[This is part two of a three-part article on the Theo Wujcik retrospective now on exhibit at the Bob Rauschenberg Gallery on the Lee campus of Edison State College in Fort Myers.]
In 1970, Theo Wujcik landed in Tampa, where he assumed the position of shop director of Graphicstudio, an innovative print shop headquartered at the University of South Florida. That's where he first met and formed a fast friendship with pop artist James Rosenquist, who'd just relocated from New York to Aripeka, a picturesque town located just south of Weeki Wachee Gardens on the Gulf Coast.
The decade passed relatively uneventfully, but the calm was shattered in 1979 when Theo's marriage ended. That freed the artist to join the underground punk scene in Ybor City.

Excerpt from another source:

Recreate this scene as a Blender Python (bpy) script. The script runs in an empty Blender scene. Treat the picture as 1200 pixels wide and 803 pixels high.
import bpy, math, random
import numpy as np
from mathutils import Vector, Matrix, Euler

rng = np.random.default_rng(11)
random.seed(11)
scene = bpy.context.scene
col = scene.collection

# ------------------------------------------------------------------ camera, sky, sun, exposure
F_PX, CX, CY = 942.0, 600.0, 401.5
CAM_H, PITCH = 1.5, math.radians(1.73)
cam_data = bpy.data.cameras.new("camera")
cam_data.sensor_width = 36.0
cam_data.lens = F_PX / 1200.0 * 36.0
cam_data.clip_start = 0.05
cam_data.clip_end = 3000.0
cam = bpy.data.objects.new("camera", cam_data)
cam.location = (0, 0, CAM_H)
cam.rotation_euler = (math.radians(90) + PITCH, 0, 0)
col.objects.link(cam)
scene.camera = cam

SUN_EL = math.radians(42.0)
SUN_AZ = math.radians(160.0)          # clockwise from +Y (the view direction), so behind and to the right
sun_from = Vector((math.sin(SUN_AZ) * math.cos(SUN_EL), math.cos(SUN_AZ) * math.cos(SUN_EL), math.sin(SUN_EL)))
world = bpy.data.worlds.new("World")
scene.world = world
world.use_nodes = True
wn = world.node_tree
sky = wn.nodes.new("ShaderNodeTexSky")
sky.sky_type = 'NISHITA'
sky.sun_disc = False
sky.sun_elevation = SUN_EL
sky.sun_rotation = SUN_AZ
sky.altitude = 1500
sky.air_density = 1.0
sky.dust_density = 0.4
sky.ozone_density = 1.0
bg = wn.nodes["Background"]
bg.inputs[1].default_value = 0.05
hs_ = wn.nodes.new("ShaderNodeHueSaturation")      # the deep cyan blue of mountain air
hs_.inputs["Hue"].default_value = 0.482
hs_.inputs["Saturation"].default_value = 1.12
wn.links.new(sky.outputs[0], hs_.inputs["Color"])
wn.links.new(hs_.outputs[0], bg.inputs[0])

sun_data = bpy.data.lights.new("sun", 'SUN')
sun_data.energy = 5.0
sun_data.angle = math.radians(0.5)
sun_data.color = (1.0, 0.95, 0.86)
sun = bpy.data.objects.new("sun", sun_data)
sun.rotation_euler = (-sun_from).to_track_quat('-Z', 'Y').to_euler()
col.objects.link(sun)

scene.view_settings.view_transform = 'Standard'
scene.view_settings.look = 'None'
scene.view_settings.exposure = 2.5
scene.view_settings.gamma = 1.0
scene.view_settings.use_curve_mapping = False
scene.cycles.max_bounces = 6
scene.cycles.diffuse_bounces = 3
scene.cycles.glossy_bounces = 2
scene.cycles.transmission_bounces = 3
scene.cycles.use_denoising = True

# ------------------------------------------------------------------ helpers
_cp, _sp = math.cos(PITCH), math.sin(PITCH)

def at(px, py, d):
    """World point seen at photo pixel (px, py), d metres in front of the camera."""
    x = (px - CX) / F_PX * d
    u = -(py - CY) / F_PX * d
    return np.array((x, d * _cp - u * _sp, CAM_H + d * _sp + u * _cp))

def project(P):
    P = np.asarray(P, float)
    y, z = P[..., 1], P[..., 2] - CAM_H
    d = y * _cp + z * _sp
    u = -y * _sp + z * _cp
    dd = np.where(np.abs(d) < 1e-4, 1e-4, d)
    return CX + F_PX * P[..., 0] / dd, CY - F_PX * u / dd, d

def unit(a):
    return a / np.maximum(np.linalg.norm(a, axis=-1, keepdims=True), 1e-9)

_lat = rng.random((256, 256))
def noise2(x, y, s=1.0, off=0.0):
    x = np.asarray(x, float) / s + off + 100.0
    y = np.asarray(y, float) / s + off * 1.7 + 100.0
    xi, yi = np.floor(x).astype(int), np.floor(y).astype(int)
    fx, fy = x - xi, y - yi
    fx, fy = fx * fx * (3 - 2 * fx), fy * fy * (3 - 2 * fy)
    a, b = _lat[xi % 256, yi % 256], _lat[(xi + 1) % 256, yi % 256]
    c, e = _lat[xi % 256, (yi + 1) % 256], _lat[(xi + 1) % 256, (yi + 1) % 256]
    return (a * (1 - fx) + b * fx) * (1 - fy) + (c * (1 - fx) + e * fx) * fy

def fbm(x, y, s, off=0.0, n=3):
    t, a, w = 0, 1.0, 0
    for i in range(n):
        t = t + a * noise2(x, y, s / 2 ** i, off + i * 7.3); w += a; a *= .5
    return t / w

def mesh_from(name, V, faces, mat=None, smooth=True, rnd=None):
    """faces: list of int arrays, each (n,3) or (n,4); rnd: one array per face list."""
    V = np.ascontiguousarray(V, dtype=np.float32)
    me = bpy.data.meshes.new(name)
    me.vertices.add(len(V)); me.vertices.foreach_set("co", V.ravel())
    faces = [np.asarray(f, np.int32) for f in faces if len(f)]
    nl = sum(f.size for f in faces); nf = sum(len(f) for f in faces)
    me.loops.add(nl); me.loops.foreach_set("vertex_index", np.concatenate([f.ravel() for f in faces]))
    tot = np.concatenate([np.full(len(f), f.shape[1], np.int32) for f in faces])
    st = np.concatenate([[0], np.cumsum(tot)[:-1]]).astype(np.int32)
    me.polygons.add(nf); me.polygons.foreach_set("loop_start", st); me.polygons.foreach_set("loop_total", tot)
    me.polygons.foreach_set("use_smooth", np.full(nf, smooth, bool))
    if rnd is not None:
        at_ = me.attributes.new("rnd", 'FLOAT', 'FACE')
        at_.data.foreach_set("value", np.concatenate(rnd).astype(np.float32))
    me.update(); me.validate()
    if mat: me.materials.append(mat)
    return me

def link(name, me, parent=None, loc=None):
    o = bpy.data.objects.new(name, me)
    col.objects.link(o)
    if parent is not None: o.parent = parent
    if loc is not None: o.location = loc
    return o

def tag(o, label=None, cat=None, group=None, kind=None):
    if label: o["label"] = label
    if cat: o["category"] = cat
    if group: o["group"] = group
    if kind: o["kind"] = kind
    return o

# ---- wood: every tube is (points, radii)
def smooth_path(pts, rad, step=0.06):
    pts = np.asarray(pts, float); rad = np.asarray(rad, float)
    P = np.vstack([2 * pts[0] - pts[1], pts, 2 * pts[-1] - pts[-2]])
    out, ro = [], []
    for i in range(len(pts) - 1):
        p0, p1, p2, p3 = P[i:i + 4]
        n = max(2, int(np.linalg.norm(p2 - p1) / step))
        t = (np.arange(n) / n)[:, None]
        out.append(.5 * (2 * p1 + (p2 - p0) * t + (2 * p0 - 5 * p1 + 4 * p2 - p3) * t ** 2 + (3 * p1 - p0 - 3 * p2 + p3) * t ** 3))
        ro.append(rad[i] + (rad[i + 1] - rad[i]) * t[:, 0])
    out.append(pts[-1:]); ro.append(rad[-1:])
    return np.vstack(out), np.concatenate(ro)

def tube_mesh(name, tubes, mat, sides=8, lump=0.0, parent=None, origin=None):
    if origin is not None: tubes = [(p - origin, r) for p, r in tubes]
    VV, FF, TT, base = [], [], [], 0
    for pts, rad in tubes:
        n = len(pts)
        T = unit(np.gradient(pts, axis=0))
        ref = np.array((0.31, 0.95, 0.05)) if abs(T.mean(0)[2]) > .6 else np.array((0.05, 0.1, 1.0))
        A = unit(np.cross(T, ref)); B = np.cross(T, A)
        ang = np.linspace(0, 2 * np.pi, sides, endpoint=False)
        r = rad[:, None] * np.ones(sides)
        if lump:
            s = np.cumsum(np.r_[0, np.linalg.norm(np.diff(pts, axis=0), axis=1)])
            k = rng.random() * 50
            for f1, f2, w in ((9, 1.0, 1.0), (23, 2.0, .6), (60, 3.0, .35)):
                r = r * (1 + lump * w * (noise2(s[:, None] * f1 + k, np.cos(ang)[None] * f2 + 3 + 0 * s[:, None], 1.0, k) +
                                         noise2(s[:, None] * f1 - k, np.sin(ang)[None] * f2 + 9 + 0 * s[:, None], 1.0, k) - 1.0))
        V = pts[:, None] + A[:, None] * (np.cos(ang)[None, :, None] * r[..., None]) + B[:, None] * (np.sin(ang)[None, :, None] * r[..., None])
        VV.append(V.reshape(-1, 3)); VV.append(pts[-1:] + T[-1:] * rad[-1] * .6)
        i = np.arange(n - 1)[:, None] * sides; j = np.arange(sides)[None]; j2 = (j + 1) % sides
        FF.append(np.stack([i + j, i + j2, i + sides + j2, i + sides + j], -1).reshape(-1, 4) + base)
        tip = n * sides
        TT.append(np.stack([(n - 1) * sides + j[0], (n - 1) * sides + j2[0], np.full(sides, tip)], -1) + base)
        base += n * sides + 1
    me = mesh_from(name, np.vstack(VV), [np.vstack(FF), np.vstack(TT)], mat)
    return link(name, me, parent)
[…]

There, he and some USF students founded Mododado, a nihilistic art group that used recycled junk from trash bins to create multi-media artworks.
"Andy Warhol would paint from 9 to 5 every day and then grab his camera and go hang out with the wealthy. He lived his art. I did too," the artist teased during the Gallery Talk portion of his reception at the Rauschenberg Gallery last Friday night. "I hung out at the punk clubs drinking and dancing all night. I still have a few moves."

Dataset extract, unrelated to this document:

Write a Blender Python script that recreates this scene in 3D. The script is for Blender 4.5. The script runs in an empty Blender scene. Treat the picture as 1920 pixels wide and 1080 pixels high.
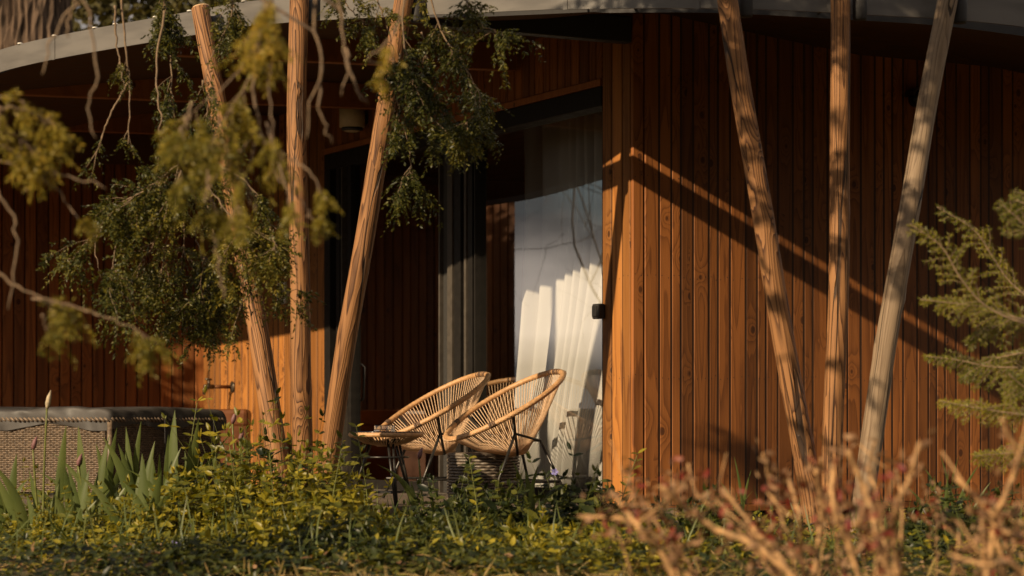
import bpy, math, random
import numpy as np
from mathutils import Vector, Matrix

SC = bpy.context.scene
COL = SC.collection
RNG = np.random.default_rng(7)
random.seed(7)

# ------------------------------------------------------------------ camera, sky, sun, exposure
EYE = 0.60          # ground is z = 0, deck top is z = 0.16
DECK = 0.16
cam_d = bpy.data.cameras.new('camera')
cam_d.sensor_width = 36.0
cam_d.lens = 84.375
cam_d.shift_y = 260.0 / 1920.0
cam_d.clip_start = 0.1
cam_d.clip_end = 500.0
cam_d.dof.use_dof = True
cam_d.dof.focus_distance = 13.0
cam_d.dof.aperture_fstop = 2.8
cam = bpy.data.objects.new('camera', cam_d)
cam.location = (0, 0, EYE)
cam.rotation_euler = (math.radians(90), 0, 0)
COL.objects.link(cam)
SC.camera = cam

SUN_DIR = Vector((0.70, 0.714, -0.478)).normalized()
SUN_EL = math.asin(-SUN_DIR.z)
SUN_AZ = math.atan2(-SUN_DIR.x, -SUN_DIR.y)
world = bpy.data.worlds.new('World')
SC.world = world
world.use_nodes = True
wn = world.node_tree
for n in list(wn.nodes):
    wn.nodes.remove(n)
wo = wn.nodes.new('ShaderNodeOutputWorld')
wb = wn.nodes.new('ShaderNodeBackground')
wb.inputs['Strength'].default_value = 0.05
sky = wn.nodes.new('ShaderNodeTexSky')
sky.sky_type = 'NISHITA'
sky.sun_disc = False
sky.sun_elevation = SUN_EL
sky.sun_rotation = SUN_AZ % (2 * math.pi)
sky.air_density = 1.0
sky.dust_density = 0.6
tc = wn.nodes.new('ShaderNodeTexCoord')
wmap = wn.nodes.new('ShaderNodeMapping')
wmap.inputs['Scale'].default_value = (1.0, 1.0, 2.6)
wmap.inputs['Location'].default_value = (5.48, 2.84, 1.2)
wno = wn.nodes.new('ShaderNodeTexNoise')
wno.inputs['Scale'].default_value = 5.0
wno.inputs['Detail'].default_value = 7.0
wno.inputs['Roughness'].default_value = 0.52
wramp = wn.nodes.new('ShaderNodeMapRange')
wramp.interpolation_type = 'SMOOTHSTEP'
wramp.inputs['From Min'].default_value = 0.40
wramp.inputs['From Max'].default_value = 0.52
wno2 = wn.nodes.new('ShaderNodeTexNoise')
wno2.inputs['Scale'].default_value = 9.0
wno2.inputs['Detail'].default_value = 4.0
wcc = wn.nodes.new('ShaderNodeMix')
wcc.data_type = 'RGBA'
wcc.inputs[6].default_value = (3.0, 2.8, 2.7, 1)
wcc.inputs[7].default_value = (19.0, 16.2, 13.8, 1)
wmx = wn.nodes.new('ShaderNodeMix')
wmx.data_type = 'RGBA'
L = wn.links.new
L(tc.outputs['Generated'], wmap.inputs['Vector'])
L(wmap.outputs[0], wno.inputs['Vector'])
L(wmap.outputs[0], wno2.inputs['Vector'])
L(wno.outputs[0], wramp.inputs['Value'])
wr2 = wn.nodes.new('ShaderNodeMapRange')
wr2.inputs['From Min'].default_value = 0.36
wr2.inputs['From Max'].default_value = 0.64
L(wno2.outputs[0], wr2.inputs['Value'])
L(wr2.outputs[0], wcc.inputs[0])
L(wramp.outputs[0], wmx.inputs[0])
L(sky.outputs[0], wmx.inputs[6])
L(wcc.outputs[2], wmx.inputs[7])
L(wmx.outputs[2], wb.inputs['Color'])
L(wb.outputs[0], wo.inputs['Surface'])

sun_d = bpy.data.lights.new('sun', 'SUN')
sun_d.energy = 5.0
sun_d.angle = math.radians(0.5)
sun_d.color = (1.0, 0.77, 0.50)
sun = bpy.data.objects.new('sun', sun_d)
sun.rotation_euler = SUN_DIR.to_track_quat('-Z', 'Y').to_euler()
sun.location = (-8, -8, 9)
COL.objects.link(sun)

SC.view_settings.view_transform = 'Standard'
SC.view_settings.look = 'None'
SC.view_settings.gamma = 1.0
SC.view_settings.exposure = 0.3
SC.view_settings.use_curve_mapping = False
SC.cycles.max_bounces = 8
SC.cycles.diffuse_bounces = 2
SC.cycles.transparent_max_bounces = 16
SC.cycles.caustics_reflective = False
SC.cycles.caustics_refractive = False
SC.cycles.use_denoising = True


def P(px, py, Y):
    """photo pixel + distance from the camera plane -> world point"""
    return Vector(((px - 960.0) / 4500.0 * Y, Y, EYE + (800.0 - py) / 4500.0 * Y))


# ------------------------------------------------------------------ materials
def new_mat(name):
    m = bpy.data.materials.new(name)
    m.use_nodes = True
    nt = m.node_tree
    for n in list(nt.nodes):
        nt.nodes.remove(n)
    out = nt.nodes.new('ShaderNodeOutputMaterial')
    b = nt.nodes.new('ShaderNodeBsdfPrincipled')
    nt.links.new(b.outputs[0], out.inputs['Surface'])
    return m, nt, b, out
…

Wujcik's experience dumpster-diving and scrounging around for recycled material, has informed his current work, a collection of multi-media works he calls his Jade Series.

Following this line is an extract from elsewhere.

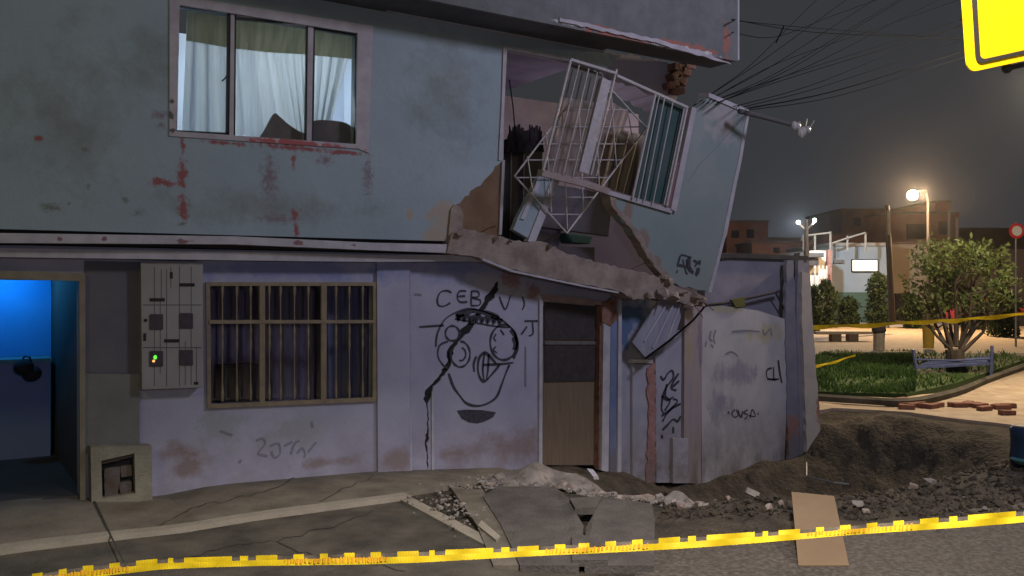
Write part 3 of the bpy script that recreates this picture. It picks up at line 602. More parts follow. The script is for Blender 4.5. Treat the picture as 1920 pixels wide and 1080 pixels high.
# broken floor beam
bt = [(846,440),(868,428),(905,436),(958,450),(990,455),(1010,452),(1040,462),(1056,472),(1085,482),(1130,494),(1190,508),(1240,520),(1262,532),(1295,548),(1322,556)]
bb = [(1322,575),(1300,572),(1250,562),(1215,560),(1188,562),(1160,546),(1120,538),(1090,533),(1020,520),(985,510),(950,503),(915,488),(880,479),(838,474)]
bmb = MB(); P = jag(bt,2.2,7,21)+jag(bb,1.6,8,22); bmb.prism(q(P, UY-.07), (0,.30,0)); beam = tag(bmb.build('broken_beam', m_mortar), 'broken brown concrete floor beam sagging above the door', 'beam')
bl_ = MB(); bl_.prism(q([(905,484),(960,506),(1090,534),(1160,547),(1160,550),(1090,537),(960,510),(905,488)], UY-.08), (0,.05,0)); bl_.build('paint_edge', m_trim, beam)
# lumps along the beam's top and tail
lumps = MB()
rnd = random.Random(12)
def rock(mb, c, r, rnd, sq=.75):
    bm = bmesh.new()
    for _ in range(11):
        v = Vector((rnd.gauss(0,1), rnd.gauss(0,1), rnd.gauss(0,1))).normalized()*rnd.uniform(.75,1.1); v.z *= sq; bm.verts.new(v)
    bmesh.ops.convex_hull(bm, input=bm.verts[:]); bmesh.ops.delete(bm, geom=[v for v in bm.verts if not v.link_faces], context='VERTS')
    bm.verts.ensure_lookup_table()
    for i, v in enumerate(bm.verts): v.index = i
    mb.add([Vector(c)+v.co*r for v in bm.verts], [[v.index for v in f.verts] for f in bm.faces]); bm.free()
for (a, b, r) in [(1255,528,.10),(1275,545,.12),(1300,556,.10),(1240,548,.11),(1318,565,.08),(1262,558,.12),(1215,552,.07),(1290,572,.09),(1245,520,.07),(1185,556,.06),(860,440,.05),(930,446,.05),(955,452,.04),(1030,462,.05)]:
    rock(lumps, Y(a, b, UY-.1), r, rnd)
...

"I was going to dinner in Ybor City with a friend," Theo explained. "We saw a pile of wood that looked like something we might use and came back to investigate after we ate. When we turned over the wood, we saw all of these Jade screens. 'They're mine,' I shouted right away. 'Yeah, they're yours,' my friend immediately agreed."
Not only are the mixed media works a departure from Wujcik's medium of choice (acrylic on canvas), but at 12 x 9" to 23 x 20," they are considerably smaller than his large scale renderings like Mythical Hero (115 x 90"), Cross-Cultural (111 x 78") and Indy Jones (115 x 90"). The new series consists of Jade, bottle caps, wood, acrylic and fiber and is a metaphor for the marriage of East and West in the world of art today, a world the artist sees shifting inexorably to China in the coming years.